With biblical humility we can address racial reconciliation, protect the abused and fulfill our Great Commission mission to a needy and lost world. And we can do so apart from worldly mechanisms and processes. Humility is not a sign of personal weakness or theological spinelessness. Christian humility is simply transferring the ground of our confidence from self to our great, triune God and His all-sufficient, inerrant, infallible and clear Word.

Third, armed with a clear confessionalism and a humble confession of our constant need for God, Southern Baptists must be reminded of our commission, our great commission – preach a clear Gospel, develop disciples, plant and build churches, educate the called and send missionaries to the ends of the earth. We are not faced with the false choice of choosing doctrine over missions or missions over doctrine.

Without a clear confession of our articles of faith, we may get to the mission field with nothing to say. If we have only a clear confession of faith yet with no mission outlet, then we may never get to the mission field. Instead, Southern Baptists must be robustly and simultaneously biblical and missional. We go on mission because of what we believe, not despite it.

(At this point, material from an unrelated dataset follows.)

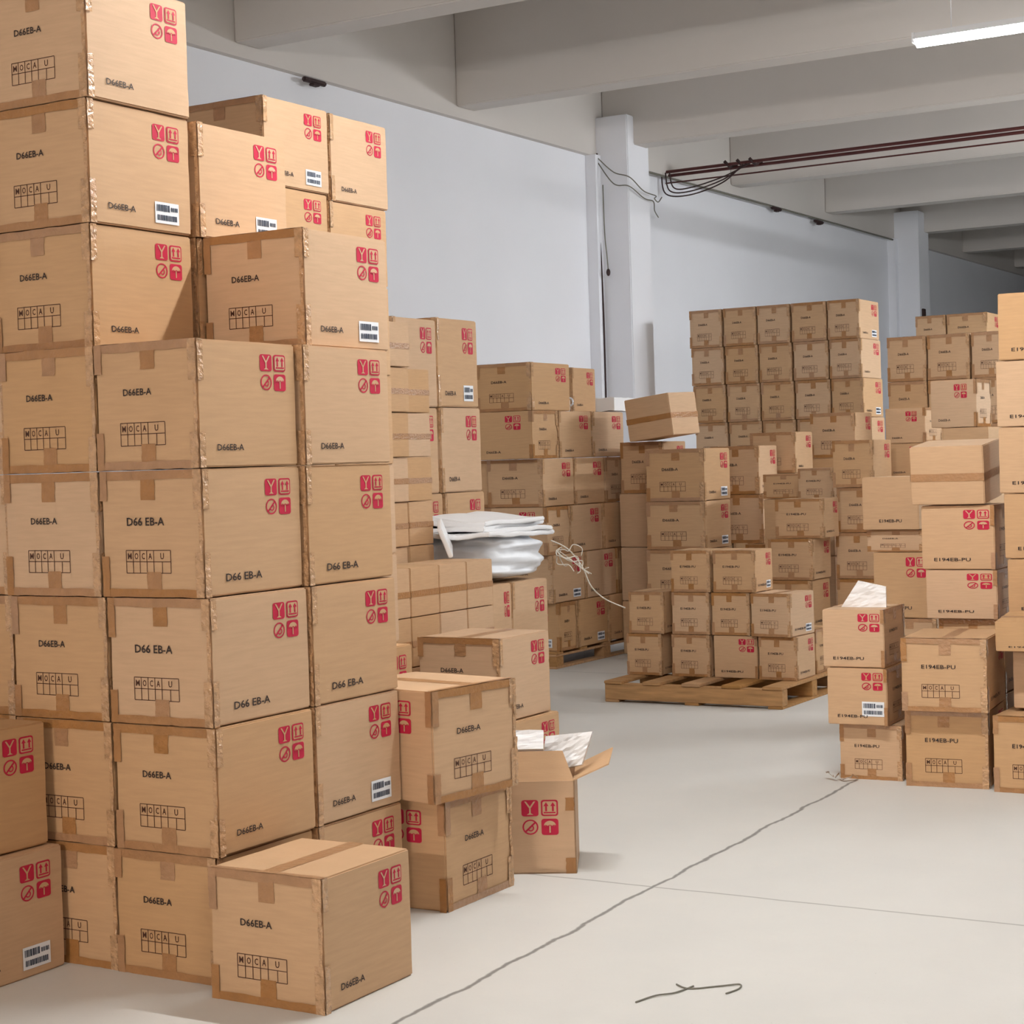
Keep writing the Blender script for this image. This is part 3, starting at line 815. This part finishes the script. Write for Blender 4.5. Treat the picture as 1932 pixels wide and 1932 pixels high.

Finally, Southern Baptists must relearn cooperation. To be divided by genuine, doctrinal heresy is understandable, even necessary at times. But, for the most part, that’s not what divides us. What currently divides Southern Baptists is the media mania, twitter trolls, political identities and wrong perceptions of others. We are isolated and insulated from each other. We live in our own silos. It is time we relearned cooperation.

Armed with a robust confessionalism, coupled with a humble confession of our own neediness for God and each other, we can accomplish God’s great and good commission and do so cooperatively, proving that the rumors of the SBC’s death have been greatly exaggerated.